“Descriptive Camera” Prints Description, Not Photo

By April 26, 2012

Image: Matt Richardson

Click!

You press the shutter button, but instead of developing the film or downloading the photo, the printer prints out a description, in text, of the “picture” you snapped.

“Corner of a wood floored room with a tool chest, bike, stack of books, box leaning against the wall, and open door with a bag hanging off the doorknob, and a pair of closed, double doors with cables hanging on the handles,” reads one such printout generated by the camera.

This bizarre device, which creator Matt Richardson calls a “descriptive camera,” actually exists – and works using an innovative combination of cloud computing and crowdsourced labor. It sends photos to human beings using Amazon’s Mechanical Turk API, which lets developers assign “human intelligence tasks” to workers on the internet, who write short descriptions of the content and fire them back to the camera, which then prints them out on small pieces of paper.

You might call the decentralized combination of automated and human tasks “cloudsourcing.”

Richardson, a graduate student at New York University studying communications technologies, is an avid photographer and videographer. I asked him whether the descriptive camera is a study in emerging technology, or a work of conceptual art.

“It’s a bit of both,” Richardson told Tech.li, in an email message. “It’s conceptual art that nods at our changing relationship with technology. When it comes to tech, I find myself asking ‘what if…’ a lot. What I make explores those ‘what ifs.’”

What about a camera that cut out the human component, and described scenes using sophisticated artificial intelligence? At least one project, a program affectionately called DARCI by computer scientists at Brigham Young University, has made inroads into teaching a computer to assign adjectives to works of arts.

But Richardson is more concerned with using the technology currently available – or dreaming about what we’ll be able to do with technology in the future – than with developing new systems himself.

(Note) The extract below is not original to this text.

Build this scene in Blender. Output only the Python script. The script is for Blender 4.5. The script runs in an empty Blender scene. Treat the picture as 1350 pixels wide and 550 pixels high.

Image: Matt Richardson“I’m not as concerned about how technically to make it happen,” he wrote, of the possibility of a future device that would cut out the human middleman. “I like to think about what we can do with the technology once we have it.”

Modern digital cameras capture gobs of parsable metadata about photos such as the camera’s settings, the location of the photo, the date, and time, but they don’t output any information about the content of the photo. The Descriptive Camera only outputs the metadata about the content.